Darren's amendments to proposal and explanations

I overlooked the blog. The core point here is that everything we host ourselves on the 3 Steadfast servers will be disappearing except for the wiki. If we were hosting a blog too or whatever, then that's going too.

More generally, all content we have in any forum on the servers is meant to be thoroughly backed up and archived to several non-Steadfast machines, and then only the wiki would be reinstated on the new hardware.

I know we have the wiki, the Simple Machines forum, and email; I don't know what if anything else we were hosting. Greg or others know better.

Just keep all the wikis, that should be easy. They're all driven by the same software, and are probably in the same database cluster for that matter; the most trivial complete PostgreSQL backup method would include them all anyway. So backing up the wiki in the simplest way backs them all up.

Strictly speaking, with appropriate software config, we could run the existing forums too. We would have to install more software and configure everything to share the 4GB of RAM. The worst that would likely happen is performance might suffer a bit, but as long as our usage is low it is fine. If usage picks up that this becomes a problem, then donations might pick up then too.
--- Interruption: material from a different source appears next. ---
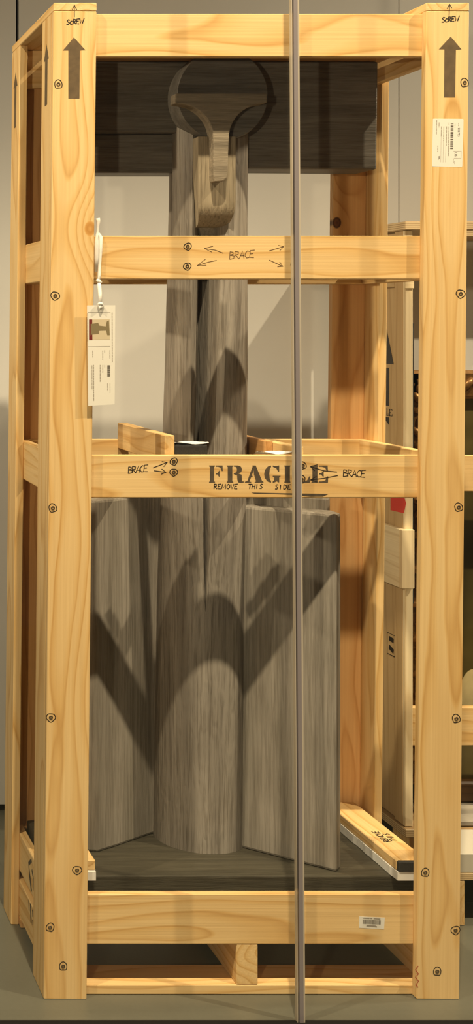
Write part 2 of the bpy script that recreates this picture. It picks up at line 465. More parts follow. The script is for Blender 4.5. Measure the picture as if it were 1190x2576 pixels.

That all being said, we will want some kind of automatic backup solution to some other hardware.

But really, lets try and make this work with the $100/month and not preemptively try to spend more for problems that may not exist.

Greg knows better, but I suggest say limiting MySQL to just 100MB of RAM or so, it just needs to run the forums, and give PostgreSQL most of the RAM, say 2-3GB for the wikis, and the rest for the OS and web server, or something.

Greg, was there or was there not some technical limitation such that the forums had to run on a different machine than the wiki, something about network domain exclusivity, or does (hopefully) this problem not exist?

Comments of initial collaborators

John Stephenson wrote: All sounds good to me. I certainly think it's possible to set up a very basic forum on the main wiki. The only thing we would lose is the non-Citizen comments board. I suppose they could comment on the blog or on our social networking pages, or via a general discussion mailing list.

I know that there is a 'secret' Constabulary wiki somewhere, the Editorial Council wiki (ec.), and the test wiki (test.). Not sure if there are any others...

Matt Innis confirm what John wrote about our wikis.

Greg: That is correct. And as far as I know, there are no other wikis other than those mentioned here, secret or otherwise. The plan looks fine to me. We need to think about backups since we will only have a single box, but that's not a pressing concern.

Dan Nessett: "Since you asked, here is what I recommend. Get rid of all Citizendium applications other than the wiki and look into using one Citizendium server that can handle its load. Greg should be able to figure out what you need. I recommended this last year, but it was not popular. However, Citizendium is no longer the project it once was and I think a wiki could handle all its current needs. Forum traffic is really a trickle and you could set up a talk page on the wiki to take its place. You could move any email accounts you wish to retain to gmail. Greg could set up the DNS server to forward legacy email addresses to the new gmail accounts. The mailman lists, bugzilla, the software repository really are no longer needed."